RAW DATA —
▼
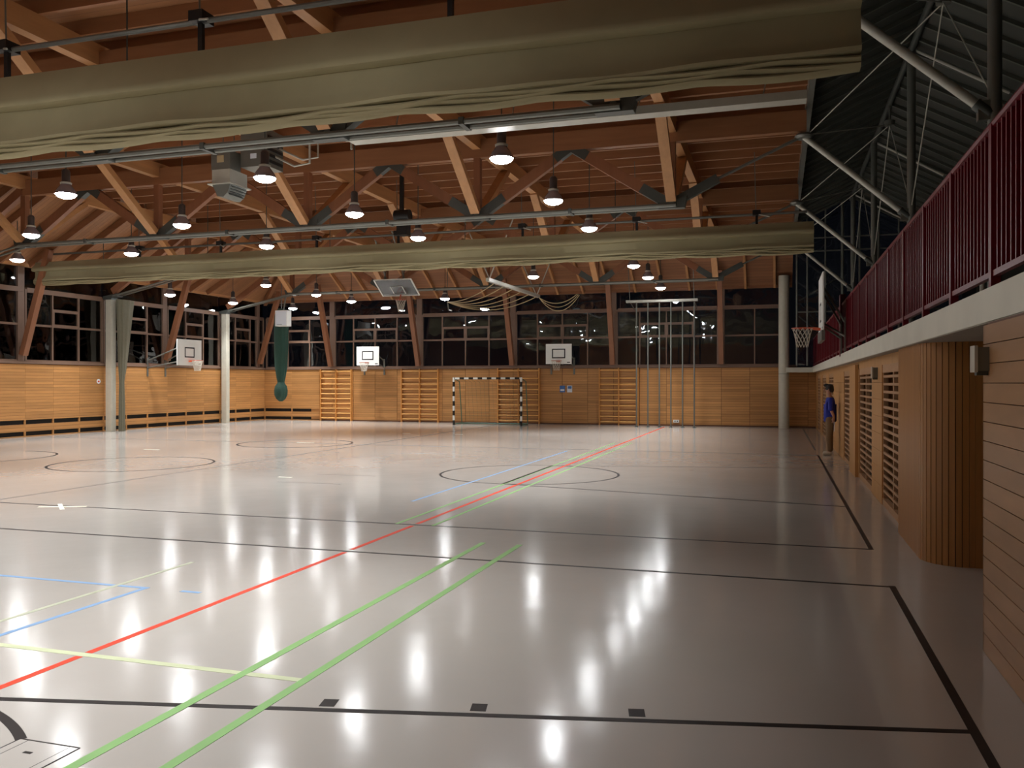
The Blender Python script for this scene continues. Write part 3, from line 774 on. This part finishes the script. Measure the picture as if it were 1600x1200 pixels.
# gable glazing at the far end
gz = sroot('window_gallery', (2.6, YG, 2.5), 'dark gable glazing with thin grey bars at the far end of the gallery', 'window')
def rz(x): return (8.0 + sl_l * (x - XE - .1)) if x < RX else RZ - .56 * (x - RX)
cols = [XE + .12, 1.1, 1.75, 2.35, 2.95, 3.6, 4.3, 5.1, 6.0, XRW]
rws = [2.5, 4.55, 6.85, 7.35]
for i, x in enumerate(cols):
    MB().tube([(x, YG, 2.5), (x, YG, rz(x) - .05)], .035 if i not in (3, 5) else .06, 6).build('mullion', 'steel', gz)
for zz in rws[1:]:
    MB().tube([(cols[0], YG, zz), (min(XRW, 5.2 if zz > 7 else XRW), YG, zz)], .03, 6).build('transom', 'steel', gz)
MB().tube([(cols[0], YG, 8.0), (RX, YG, RZ - .02)], .04, 6).build('gable_bar', 'steel', gz)
MB().tube([(RX, YG, RZ - .02), (XRW, YG, RZR)], .04, 6).build('gable_bar', 'steel', gz)
for i in range(len(cols) - 1):
    a, b = cols[i], cols[i + 1]
    for q in range(3):
        B(a + .03, b - .03, YG + .02, YG + .03, rws[q] + .02, rws[q + 1] - .02).build('pane', 'glass', gz)
    za, zb = rz(a), rz(b)
    if min(za, zb) > rws[3] + .1:
        MB().prism([(a + .03, YG + .02, rws[3] + .02), (b - .03, YG + .02, rws[3] + .02), (b - .03, YG + .02, zb - .06), (a + .03, YG + .02, za - .06)], (0, .01, 0)).build('pane', 'glass', gz)
for (xa, za), (xb, zb) in (((XE + .2, 5.0), (2.35, 5.9)), ((XE + .2, 4.4), (1.75, 3.6)), ((.8, 7.6), (2.2, 8.3))):
    MB().tube([(xa, YG + .15, za), (xb, YG + .15, zb)], .03, 6).build('brace', 'steel_dark', gz)
# gallery columns, struts, rods
cn = ['nearest', 'second nearest', 'third', 'fourth']
for i, y in enumerate(TR):
    t = thing('gallery_column', (RX, y, 2.5), 'grey steel tube column on the gallery, %s from the camera' % cn[i], 'column', 'gallery steel columns')
    MB().lathe([(.085, 0), (.085, RZ - 2.62)], (RX, y, 2.5), 16).build('shaft', 'steel', t, True)
    B(RX - .14, RX + .14, y - .14, y + .14, 2.5, 2.53).build('base_plate', 'steel_dark', t)
    B(RX - .2, RX - .05, y - .06, y + .06, 5.2, 5.45).build('bracket', 'steel', t)
    MB().tube([(RX + .06, y, 8.72), (4.45, y, 7.66)], .035, 8).build('roof_strut', 'steel_light', t, True)
    s = MB().tube([(XE - .04, y, 7.1), (RX - .12, y, 5.34)], .062, 12).build('raking_strut', 'steel_light', smooth=True)
    tag(s, 'pale steel tube raking from roof edge to gallery, %s from the camera' % cn[i], 'strut', 'raking steel tubes')
    MB().tube([(RX - .22, y, 5.43), (RX - .05, y, 5.28)], .08, 12).build('end_sleeve', 'steel_dark', s, True)
rn = ['between the two nearest gallery columns', 'between the second and third gallery columns', 'between the third and fourth gallery columns']
for i in range(3):
    ym = (TR[i] + TR[i + 1]) / 2
    t = thing('brace_rods', (RX, ym, 8.2), 'thin steel bracing rods fanning from a roof node ' + rn[i], 'rods', 'roof bracing rods')
    MB().lathe([(.02, -.08), (.12, -.07), (.13, .05), (.02, .07)], (RX, ym, 8.25), 12).build('node', 'steel', t, True)
    MB().tube([(RX, ym, 8.3), (RX, ym, RZ)], .03, 6).build('node_post', 'steel', t)
    for yy in (TR[i], TR[i + 1]):
        MB().tube([(RX, ym, 8.2), (XE + .02, yy, 7.15)], .012, 6).build('rod', 'steel_light', t)
        MB().tube([(RX, ym, 8.2), (RX, yy, 5.45)], .012, 6).build('rod', 'steel_light', t)
for i, y in enumerate((11.75, 11.95)):
    o = MB().tube([(2.42 + .03 * i, y, 2.5), (2.42 + .03 * i, y, 4.7)], .022, 8).build('upright_pipe', 'slab', smooth=True)
    tag(o, 'thin pale upright pipe behind the railing, %s of the pair' % ['nearer', 'farther'][i], 'pipe', 'pale upright pipes')

# ------------------------------------------------------------------ basketball hoops
def net(mb, c, r0, r1, h, n=12):
    lv = 5
    for i in range(lv):
        for k in range(n):
            for s in (-.5, .5):
                a0 = 2 * math.pi * (k + .5 * i) / n; a1 = 2 * math.pi * (k + .5 * i + s) / n
                q0 = r0 + (r1 - r0) * (i / lv) ** .7; q1 = r0 + (r1 - r0) * ((i + 1) / lv) ** .7
                mb.tube([(c[0] + q0 * math.cos(a0), c[1] + q0 * math.sin(a0), c[2] - h * i / lv), (c[0] + q1 * math.cos(a1), c[1] + q1 * math.sin(a1), c[2] - h * (i + 1) / lv)], .006, 4, False)
    return mb
def hoop(facing, c, W_, H_, zb, zr, lab, wall_d, pad=0.0):
    """facing: unit vector (x,y) the board faces; c: (x,y) of board centre front; zb bottom height"""
    t = thing('basketball_hoop', (c[0], c[1], zb), lab, 'basketball hoop', 'basketball hoops')
    fx, fy = facing; sx, sy = -fy, fx
    def P(a, b, z): return (c[0] + sx * a + fx * b, c[1] + sy * a + fy * b, z)
    def slab_(a0, a1, b0, b1, z0, z1, nm, mt, par=t):
        return MB().hexa([P(a0, b0, z0), P(a1, b0, z0), P(a1, b1, z0), P(a0, b1, z0), P(a0, b0, z1), P(a1, b0, z1), P(a1, b1, z1), P(a0, b1, z1)]).build(nm, mt, par)
    bd = slab_(-W_ / 2, W_ / 2, -.03, 0, zb, zb + H_, 'backboard', 'white')
    q = .3; z0 = zr + .12; z1 = min(z0 + .42, zb + H_ - .1)
    for a in ((-q, q, z0, z0 + .05), (-q, q, z1 - .05, z1), (-q, -q + .05, z0 + .05, z1 - .05), (q - .05, q, z0 + .05, z1 - .05)):
        slab_(a[0], a[1], 0, .003, a[2], a[3], 'target_line', 'black', bd)
    slab_(W_ / 2 - .2, W_ / 2 - .06, 0, .003, zb + .05, zb + .09, 'maker_mark', 'black', bd)
    if pad: slab_(-W_ / 2, W_ / 2, -.05, .02, zb - pad, zb + .02, 'padding', 'steel')
    rc = P(0, .38, zr)
    rim = MB().ring(rc, .225, .011).build('rim', 'orange', t, True)
    MB().bar(P(0, 0, zr - .03), P(0, .16, zr - .01), .12, .06).build('rim_bracket', 'orange', t)
    net(MB(), rc, .22, .12, .42).build('net', 'net', t)
    for a in (-.35, .35):
        for z_, zw in ((zb + .2, zb - .1), (zb + H_ - .25, zb + .2)):
            MB().tube([P(a, -.03, z_), P(a * 1.5, -wall_d + .02, zw)], .025, 8).build('support_arm', 'steel', t)
        slab_(a * 1.5 - .04, a * 1.5 + .04, -wall_d + .002, -wall_d + .03, zb - .45, zb + .3, 'wall_bracket', 'steel')
    return t
hoop((0, -1), (-18.4, 36.25), 1.16, .88, 2.67, 2.80, 'white basketball board on the far wall between two wall bar sets, left', .71)
hoop((0, -1), (-9.13, 36.2), 1.16, .88, 2.67, 2.80, 'white basketball board on the far wall above the blue and white notices', .76)
hoop((1, 0), (-22.8, 29.15), 1.5, 1.05, 2.55, 2.75, 'white basketball board projecting from the left wall on grey arms', 1.63)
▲
GIVEN PROBLEM — Which lines contain "from"? Show each of them.

WRITTEN REPLY —
The Blender Python script for this scene continues. Write part 3, from line 774 on. This part finishes the script. Measure the picture as if it were 1600x1200 pixels.
    t = thing('gallery_column', (RX, y, 2.5), 'grey steel tube column on the gallery, %s from the camera' % cn[i], 'column', 'gallery steel columns')
    tag(s, 'pale steel tube raking from roof edge to gallery, %s from the camera' % cn[i], 'strut', 'raking steel tubes')
    t = thing('brace_rods', (RX, ym, 8.2), 'thin steel bracing rods fanning from a roof node ' + rn[i], 'rods', 'roof bracing rods')
hoop((1, 0), (-22.8, 29.15), 1.5, 1.05, 2.55, 2.75, 'white basketball board projecting from the left wall on grey arms', 1.63)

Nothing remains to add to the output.